» TASK PROMPT: Your task is to transcribe all of the data below exactly, omitting the images.

» PROVIDED DATA:
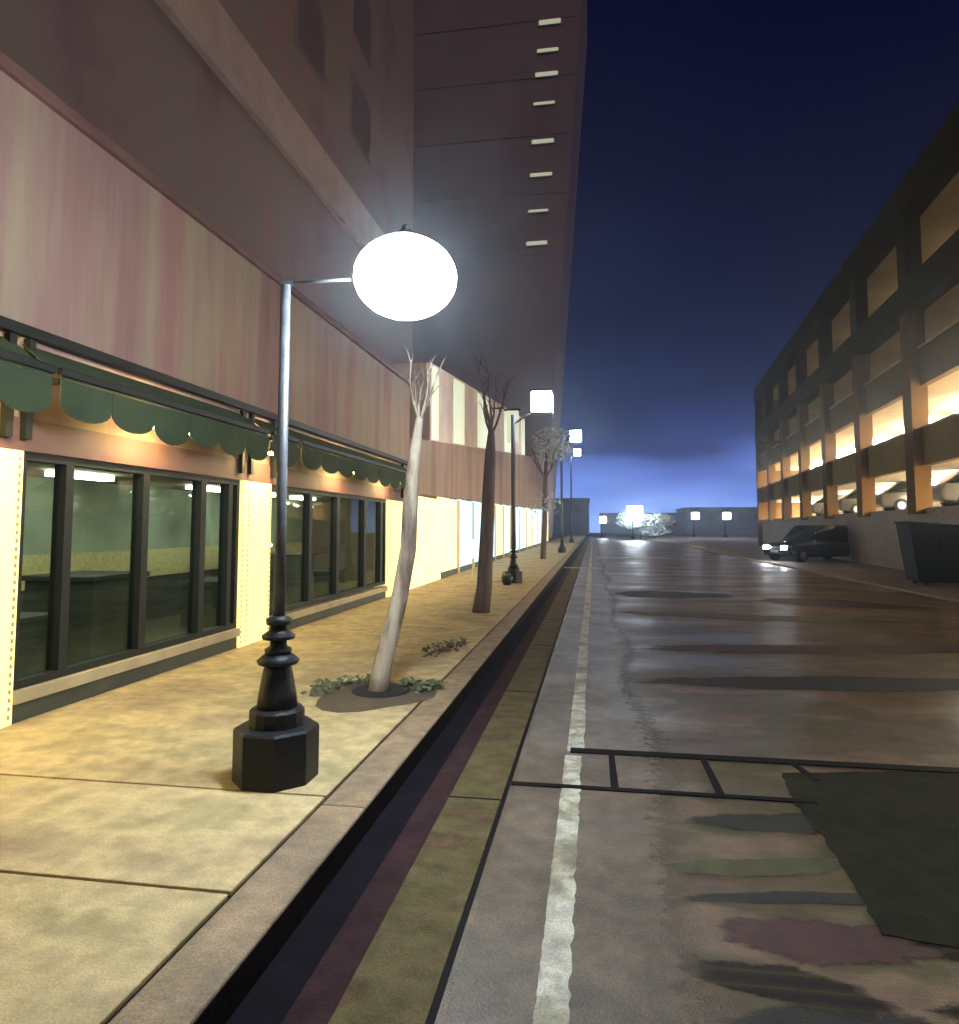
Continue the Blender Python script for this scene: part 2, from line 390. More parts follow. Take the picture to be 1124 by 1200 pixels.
stain_or_shade(.85, 3.95, .62, .10, 'stain_olive', 2, .0026, R(9))
stain_or_shade(.98, 3.66, .55, .07, 'stain_dark', 3, .0032, R(8))
stain_or_shade(1.02, 3.32, .50, .20, 'stain_maroon', 4, .0028, R(3))
stain_or_shade(.95, 2.72, .52, .16, 'stain_dark', 5, .0034, R(0))
stain_or_shade(2.7, 8.6, 2.6, .35, 'stain_dark', 6, .0031, R(7))  # from here on, long mid-road bands coloured in like shadows
stain_or_shade(3.6, 11.0, 3.0, .45, 'stain_maroon', 7, .0027, R(10))
stain_or_shade(3.2, 14.5, 2.6, .6, 'stain_olive', 8, .0029, R(-8))
stain_or_shade(2.0, 19.0, 1.6, 1.1, 'stain_dark', 9, .0033, R(12))
stain_or_shade(5.6, 17.5, 2.0, .9, 'stain_maroon', 10, .0025, R(-15))
stain_or_shade(1.75, 3.42, .42, .26, 'stain_rippled', 11, .0036, R(5))
stain_or_shade(.72, 2.98, .40, .13, 'stain_rippled', 12, .0037, R(-4))
stain_or_shade(1.75, 2.95, .45, .16, 'stain_rippled', 13, .0035, R(3))

# ------------------------------------------------------------------ shop building (near left)
def window(parent, off, x, y0, y1, z0, z1, mullions, gm='shop_glass', fw=.07):
    fr = MB()
    fr.box(x - .08, x + .05, y0, y1, z0, z0 + fw).box(x - .08, x + .05, y0, y1, z1 - fw, z1)
    fr.box(x - .08, x + .05, y0, y0 + fw, z0 + fw, z1 - fw).box(x - .08, x + .05, y1 - fw, y1, z0 + fw, z1 - fw)
    w = fr.build('window', 'dark_metal', parent, off)
    for (m, t) in mullions:
        MB().box(x - .075, x + .055, m - t / 2, m + t / 2, z0 + fw, z1 - fw).build('mullion', 'dark_metal', w, off)
    MB().box(x - .03, x - .015, y0 + fw, y1 - fw, z0 + fw, z1 - fw).build('pane', gm, w, off)
    return w
o1 = (XF, 1.0, .15)
b1 = empty('shop_building', o1, 'mauve rendered shop building with dark framed display windows and yellow pillars given a glow for wash light', 'building')
w = MB()
w.box(XF - 3, XF, -1, 17.7, 2.52, 5.62)               # upper wall
w.box(XF - 3, XF - .02, 17.45, 17.7, .1, 2.51)
w.box(XF - 3, XF - 2.9, -1, 17.44, .1, 2.51)
w.build('wall', 'mauve_wall', b1, o1)
MB().box(XF - 3.06, XF + .06, -1.05, 17.75, 5.622, 5.74).build('coping', 'mauve_trim', b1, o1, bevel=.01)
MB().box(XF + .003, XF + .03, -1, 17.7, 2.46, 2.74).build('lintel_band', 'mauve_trim', b1, o1)
MB().box(XF - 2.88, XF - .1, -1, 17.4, .14, .19).build('interior_floor', 'interior_floor', b1, o1)
MB().box(XF - 2.88, XF - 2.80, -1, 17.4, .2, 2.5).build('interior_wall', 'interior', b1, o1)
MB().box(XF - 2.79, XF - 2.70, -1, 17.4, .2, .95).build('wainscot', 'kick', b1, o1)
MB().box(XF - 2.79, XF - 2.66, -1, 17.4, .96, 1.42).build('reflection_band', 'pillar_trim', b1, o1)  # pale strip painting in a street reflection in the glass
for (a, b) in [(2.8, 5.12), (8.85, 9.72), (15.7, 16.75)]:
    p = MB().box(XF - .28, XF + .03, a, b, .15, 2.455).build('pillar', 'pillar_lit', b1, o1)
    for yy in (a + .02, a + .12 * (b - a) + .06, b - .05):
        MB().box(XF + .031, XF + .038, yy, yy + .022, .2, 2.43).build('bead_strip', 'beads', p, o1)
window(b1, o1, XF - .06, 5.13, 8.84, .42, 2.455, [(5.70, .10), (6.82, .11), (7.95, .12), (8.6, .10)])
window(b1, o1, XF - .06, 9.73, 15.69, .46, 2.455, [(11.3, .13), (12.6, .15), (14.2, .16), (15.35, .16)])
window(b1, o1, XF - .06, -.9, 2.79, .42, 2.455, [(.3, .10), (1.6, .10)])
for (a, b) in [(5.13, 8.84), (9.73, 15.69), (-.9, 2.79)]:
    MB().box(XF - .14, XF + .05, a, b, .31, .418).build('sill', 'sill', b1, o1, bevel=.006)
    MB().box(XF - .14, XF - .0, a, b, .13, .308).build('kick_plate', 'kick', b1, o1)
MB().box(XF - .28, XF + .01, 16.76, 17.44, .13, 2.455).build('corner_panel', 'lit_yellow', b1, o1)
for yy in (6.2, 8.0, 11, 13, 15):
    MB().box(XF - 1.9, XF - 1.7, yy - .5, yy + .5, 2.44, 2.5).build('ceiling_fill', 'inner_fill', b1, o1)  # unseen lamps added to brighten the shop interior
# display plinths seen dim inside the shop
for i, (yy, hh, dd) in enumerate([(6.0, .75, .9), (7.5, 1.15, .7), (10.6, .8, 1.1), (12.9, 1.2, .8), (14.6, .7, 1.0)]):
    d = MB().box(XF - 1.7, XF - .8, yy - .45, yy + .45, .2, .2 + hh * .85).box(XF - 1.75, XF - .75, yy - .5, yy + .5, .2 + hh * .85 + .002, .2 + hh * .85 + .06)
    o = d.build('display_table', 'kick', None, (XF - 1.2, yy, .2), bevel=.01); o.location = (XF - 1.2, yy, .2)
    tag(o, ['low dark display table behind the glass just past the first pillar', 'taller dark display table behind glass, second from the first pillar',
        'dark display table behind glass just past the middle pillar', 'tall dark display table in the middle of the second shop window',
        'low dark display table behind glass at the far end of the second window'][i], 'table', 'display tables inside the shop')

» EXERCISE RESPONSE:
Continue the Blender Python script for this scene: part 2, from line 390. More parts follow. Take the picture to be 1124 by 1200 pixels.
stain_or_shade(.85, 3.95, .62, .10, 'stain_olive', 2, .0026, R(9))
stain_or_shade(.98, 3.66, .55, .07, 'stain_dark', 3, .0032, R(8))
stain_or_shade(1.02, 3.32, .50, .20, 'stain_maroon', 4, .0028, R(3))
stain_or_shade(.95, 2.72, .52, .16, 'stain_dark', 5, .0034, R(0))
stain_or_shade(2.7, 8.6, 2.6, .35, 'stain_dark', 6, .0031, R(7))  # from here on, long mid-road bands coloured in like shadows
stain_or_shade(3.6, 11.0, 3.0, .45, 'stain_maroon', 7, .0027, R(10))
stain_or_shade(3.2, 14.5, 2.6, .6, 'stain_olive', 8, .0029, R(-8))
stain_or_shade(2.0, 19.0, 1.6, 1.1, 'stain_dark', 9, .0033, R(12))
stain_or_shade(5.6, 17.5, 2.0, .9, 'stain_maroon', 10, .0025, R(-15))
stain_or_shade(1.75, 3.42, .42, .26, 'stain_rippled', 11, .0036, R(5))
stain_or_shade(.72, 2.98, .40, .13, 'stain_rippled', 12, .0037, R(-4))
stain_or_shade(1.75, 2.95, .45, .16, 'stain_rippled', 13, .0035, R(3))

# ------------------------------------------------------------------ shop building (near left)
def window(parent, off, x, y0, y1, z0, z1, mullions, gm='shop_glass', fw=.07):
    fr = MB()
    fr.box(x - .08, x + .05, y0, y1, z0, z0 + fw).box(x - .08, x + .05, y0, y1, z1 - fw, z1)
    fr.box(x - .08, x + .05, y0, y0 + fw, z0 + fw, z1 - fw).box(x - .08, x + .05, y1 - fw, y1, z0 + fw, z1 - fw)
    w = fr.build('window', 'dark_metal', parent, off)
    for (m, t) in mullions:
        MB().box(x - .075, x + .055, m - t / 2, m + t / 2, z0 + fw, z1 - fw).build('mullion', 'dark_metal', w, off)
    MB().box(x - .03, x - .015, y0 + fw, y1 - fw, z0 + fw, z1 - fw).build('pane', gm, w, off)
    return w
o1 = (XF, 1.0, .15)
b1 = empty('shop_building', o1, 'mauve rendered shop building with dark framed display windows and yellow pillars given a glow for wash light', 'building')
w = MB()
w.box(XF - 3, XF, -1, 17.7, 2.52, 5.62)               # upper wall
w.box(XF - 3, XF - .02, 17.45, 17.7, .1, 2.51)
w.box(XF - 3, XF - 2.9, -1, 17.44, .1, 2.51)
w.build('wall', 'mauve_wall', b1, o1)
MB().box(XF - 3.06, XF + .06, -1.05, 17.75, 5.622, 5.74).build('coping', 'mauve_trim', b1, o1, bevel=.01)
MB().box(XF + .003, XF + .03, -1, 17.7, 2.46, 2.74).build('lintel_band', 'mauve_trim', b1, o1)
MB().box(XF - 2.88, XF - .1, -1, 17.4, .14, .19).build('interior_floor', 'interior_floor', b1, o1)
MB().box(XF - 2.88, XF - 2.80, -1, 17.4, .2, 2.5).build('interior_wall', 'interior', b1, o1)
MB().box(XF - 2.79, XF - 2.70, -1, 17.4, .2, .95).build('wainscot', 'kick', b1, o1)
MB().box(XF - 2.79, XF - 2.66, -1, 17.4, .96, 1.42).build('reflection_band', 'pillar_trim', b1, o1)  # pale strip painting in a street reflection in the glass
for (a, b) in [(2.8, 5.12), (8.85, 9.72), (15.7, 16.75)]:
    p = MB().box(XF - .28, XF + .03, a, b, .15, 2.455).build('pillar', 'pillar_lit', b1, o1)
    for yy in (a + .02, a + .12 * (b - a) + .06, b - .05):
        MB().box(XF + .031, XF + .038, yy, yy + .022, .2, 2.43).build('bead_strip', 'beads', p, o1)
window(b1, o1, XF - .06, 5.13, 8.84, .42, 2.455, [(5.70, .10), (6.82, .11), (7.95, .12), (8.6, .10)])
window(b1, o1, XF - .06, 9.73, 15.69, .46, 2.455, [(11.3, .13), (12.6, .15), (14.2, .16), (15.35, .16)])
window(b1, o1, XF - .06, -.9, 2.79, .42, 2.455, [(.3, .10), (1.6, .10)])
for (a, b) in [(5.13, 8.84), (9.73, 15.69), (-.9, 2.79)]:
    MB().box(XF - .14, XF + .05, a, b, .31, .418).build('sill', 'sill', b1, o1, bevel=.006)
    MB().box(XF - .14, XF - .0, a, b, .13, .308).build('kick_plate', 'kick', b1, o1)
MB().box(XF - .28, XF + .01, 16.76, 17.44, .13, 2.455).build('corner_panel', 'lit_yellow', b1, o1)
for yy in (6.2, 8.0, 11, 13, 15):
    MB().box(XF - 1.9, XF - 1.7, yy - .5, yy + .5, 2.44, 2.5).build('ceiling_fill', 'inner_fill', b1, o1)  # unseen lamps added to brighten the shop interior
# display plinths seen dim inside the shop
for i, (yy, hh, dd) in enumerate([(6.0, .75, .9), (7.5, 1.15, .7), (10.6, .8, 1.1), (12.9, 1.2, .8), (14.6, .7, 1.0)]):
    d = MB().box(XF - 1.7, XF - .8, yy - .45, yy + .45, .2, .2 + hh * .85).box(XF - 1.75, XF - .75, yy - .5, yy + .5, .2 + hh * .85 + .002, .2 + hh * .85 + .06)
    o = d.build('display_table', 'kick', None, (XF - 1.2, yy, .2), bevel=.01); o.location = (XF - 1.2, yy, .2)
    tag(o, ['low dark display table behind the glass just past the first pillar', 'taller dark display table behind glass, second from the first pillar',
        'dark display table behind glass just past the middle pillar', 'tall dark display table in the middle of the second shop window',
        'low dark display table behind glass at the far end of the second window'][i], 'table', 'display tables inside the shop')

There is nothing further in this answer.